-- Dataset excerpt start --
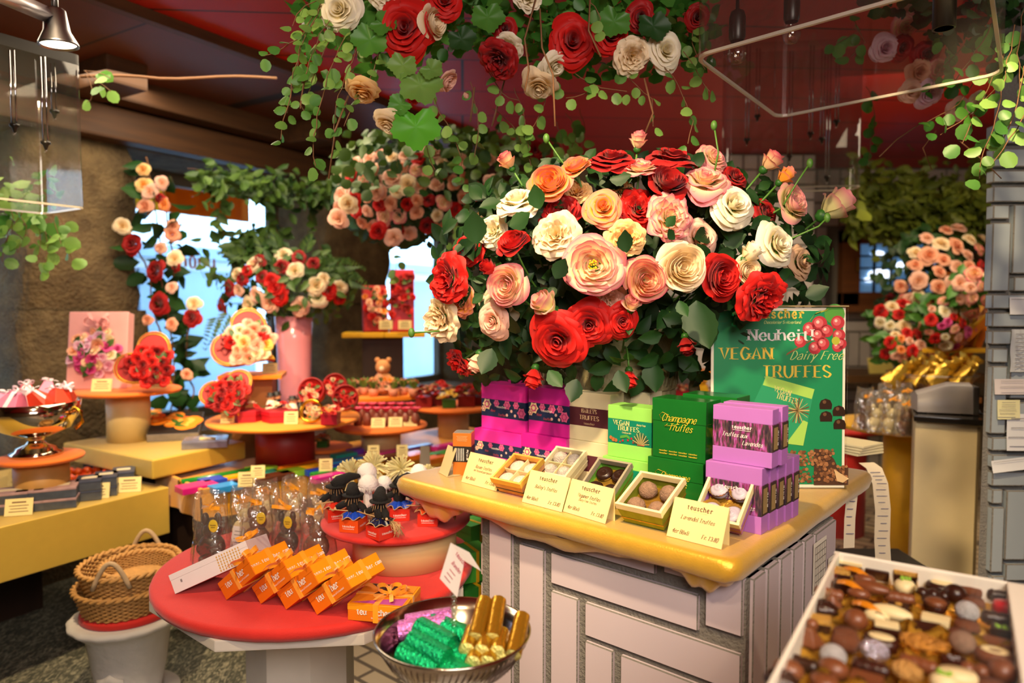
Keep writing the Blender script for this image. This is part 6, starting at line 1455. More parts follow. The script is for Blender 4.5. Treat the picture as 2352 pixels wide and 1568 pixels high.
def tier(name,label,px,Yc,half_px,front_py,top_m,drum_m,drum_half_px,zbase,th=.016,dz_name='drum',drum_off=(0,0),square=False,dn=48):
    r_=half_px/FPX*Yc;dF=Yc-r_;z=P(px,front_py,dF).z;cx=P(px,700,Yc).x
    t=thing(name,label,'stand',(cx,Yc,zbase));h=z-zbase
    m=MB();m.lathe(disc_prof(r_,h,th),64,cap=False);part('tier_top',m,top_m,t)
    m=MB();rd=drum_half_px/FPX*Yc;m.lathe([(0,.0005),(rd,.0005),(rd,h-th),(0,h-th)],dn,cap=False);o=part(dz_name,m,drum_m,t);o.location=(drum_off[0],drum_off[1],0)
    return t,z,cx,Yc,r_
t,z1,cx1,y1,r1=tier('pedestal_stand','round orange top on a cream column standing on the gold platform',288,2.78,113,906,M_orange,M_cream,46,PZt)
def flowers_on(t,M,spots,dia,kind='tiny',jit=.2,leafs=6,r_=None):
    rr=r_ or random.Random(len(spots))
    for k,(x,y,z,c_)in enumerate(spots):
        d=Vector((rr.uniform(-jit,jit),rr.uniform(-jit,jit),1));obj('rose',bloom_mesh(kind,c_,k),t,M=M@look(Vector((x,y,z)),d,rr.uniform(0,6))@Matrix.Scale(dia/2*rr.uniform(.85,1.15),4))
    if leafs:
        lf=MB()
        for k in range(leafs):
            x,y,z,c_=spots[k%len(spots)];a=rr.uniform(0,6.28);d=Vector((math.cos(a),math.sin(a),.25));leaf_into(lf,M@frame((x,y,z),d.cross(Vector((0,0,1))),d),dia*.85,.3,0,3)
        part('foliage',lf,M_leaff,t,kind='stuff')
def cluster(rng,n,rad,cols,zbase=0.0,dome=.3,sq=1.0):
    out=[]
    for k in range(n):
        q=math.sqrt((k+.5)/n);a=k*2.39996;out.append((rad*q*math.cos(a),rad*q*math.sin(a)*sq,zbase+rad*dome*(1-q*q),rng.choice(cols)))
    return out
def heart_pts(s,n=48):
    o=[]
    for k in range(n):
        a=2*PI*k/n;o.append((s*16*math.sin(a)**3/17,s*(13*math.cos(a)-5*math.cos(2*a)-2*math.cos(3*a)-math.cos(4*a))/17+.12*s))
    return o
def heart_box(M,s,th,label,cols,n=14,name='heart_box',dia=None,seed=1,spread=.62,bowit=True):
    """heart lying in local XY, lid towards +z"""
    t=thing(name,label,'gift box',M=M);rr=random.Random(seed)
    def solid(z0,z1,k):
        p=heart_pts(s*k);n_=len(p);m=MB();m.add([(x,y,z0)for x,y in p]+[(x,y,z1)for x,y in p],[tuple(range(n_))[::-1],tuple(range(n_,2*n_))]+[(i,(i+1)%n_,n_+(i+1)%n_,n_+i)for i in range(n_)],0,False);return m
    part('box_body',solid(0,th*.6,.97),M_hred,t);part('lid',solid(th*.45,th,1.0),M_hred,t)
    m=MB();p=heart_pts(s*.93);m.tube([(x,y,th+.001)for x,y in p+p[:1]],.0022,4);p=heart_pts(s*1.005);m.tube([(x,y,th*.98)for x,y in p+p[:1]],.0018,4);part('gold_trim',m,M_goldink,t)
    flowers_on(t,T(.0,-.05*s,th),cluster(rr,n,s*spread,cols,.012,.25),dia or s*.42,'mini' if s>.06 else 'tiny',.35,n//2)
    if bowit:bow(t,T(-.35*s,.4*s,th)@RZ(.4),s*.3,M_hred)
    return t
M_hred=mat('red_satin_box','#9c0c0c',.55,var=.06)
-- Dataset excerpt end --
Set exercise
Keep every word of the data as it is when you write it out, but drop the pictures.

Task result
Keep writing the Blender script for this image. This is part 6, starting at line 1455. More parts follow. The script is for Blender 4.5. Treat the picture as 2352 pixels wide and 1568 pixels high.
def tier(name,label,px,Yc,half_px,front_py,top_m,drum_m,drum_half_px,zbase,th=.016,dz_name='drum',drum_off=(0,0),square=False,dn=48):
    r_=half_px/FPX*Yc;dF=Yc-r_;z=P(px,front_py,dF).z;cx=P(px,700,Yc).x
    t=thing(name,label,'stand',(cx,Yc,zbase));h=z-zbase
    m=MB();m.lathe(disc_prof(r_,h,th),64,cap=False);part('tier_top',m,top_m,t)
    m=MB();rd=drum_half_px/FPX*Yc;m.lathe([(0,.0005),(rd,.0005),(rd,h-th),(0,h-th)],dn,cap=False);o=part(dz_name,m,drum_m,t);o.location=(drum_off[0],drum_off[1],0)
    return t,z,cx,Yc,r_
t,z1,cx1,y1,r1=tier('pedestal_stand','round orange top on a cream column standing on the gold platform',288,2.78,113,906,M_orange,M_cream,46,PZt)
def flowers_on(t,M,spots,dia,kind='tiny',jit=.2,leafs=6,r_=None):
    rr=r_ or random.Random(len(spots))
    for k,(x,y,z,c_)in enumerate(spots):
        d=Vector((rr.uniform(-jit,jit),rr.uniform(-jit,jit),1));obj('rose',bloom_mesh(kind,c_,k),t,M=M@look(Vector((x,y,z)),d,rr.uniform(0,6))@Matrix.Scale(dia/2*rr.uniform(.85,1.15),4))
    if leafs:
        lf=MB()
        for k in range(leafs):
            x,y,z,c_=spots[k%len(spots)];a=rr.uniform(0,6.28);d=Vector((math.cos(a),math.sin(a),.25));leaf_into(lf,M@frame((x,y,z),d.cross(Vector((0,0,1))),d),dia*.85,.3,0,3)
        part('foliage',lf,M_leaff,t,kind='stuff')
def cluster(rng,n,rad,cols,zbase=0.0,dome=.3,sq=1.0):
    out=[]
    for k in range(n):
        q=math.sqrt((k+.5)/n);a=k*2.39996;out.append((rad*q*math.cos(a),rad*q*math.sin(a)*sq,zbase+rad*dome*(1-q*q),rng.choice(cols)))
    return out
def heart_pts(s,n=48):
    o=[]
    for k in range(n):
        a=2*PI*k/n;o.append((s*16*math.sin(a)**3/17,s*(13*math.cos(a)-5*math.cos(2*a)-2*math.cos(3*a)-math.cos(4*a))/17+.12*s))
    return o
def heart_box(M,s,th,label,cols,n=14,name='heart_box',dia=None,seed=1,spread=.62,bowit=True):
    """heart lying in local XY, lid towards +z"""
    t=thing(name,label,'gift box',M=M);rr=random.Random(seed)
    def solid(z0,z1,k):
        p=heart_pts(s*k);n_=len(p);m=MB();m.add([(x,y,z0)for x,y in p]+[(x,y,z1)for x,y in p],[tuple(range(n_))[::-1],tuple(range(n_,2*n_))]+[(i,(i+1)%n_,n_+(i+1)%n_,n_+i)for i in range(n_)],0,False);return m
    part('box_body',solid(0,th*.6,.97),M_hred,t);part('lid',solid(th*.45,th,1.0),M_hred,t)
    m=MB();p=heart_pts(s*.93);m.tube([(x,y,th+.001)for x,y in p+p[:1]],.0022,4);p=heart_pts(s*1.005);m.tube([(x,y,th*.98)for x,y in p+p[:1]],.0018,4);part('gold_trim',m,M_goldink,t)
    flowers_on(t,T(.0,-.05*s,th),cluster(rr,n,s*spread,cols,.012,.25),dia or s*.42,'mini' if s>.06 else 'tiny',.35,n//2)
    if bowit:bow(t,T(-.35*s,.4*s,th)@RZ(.4),s*.3,M_hred)
    return t
M_hred=mat('red_satin_box','#9c0c0c',.55,var=.06)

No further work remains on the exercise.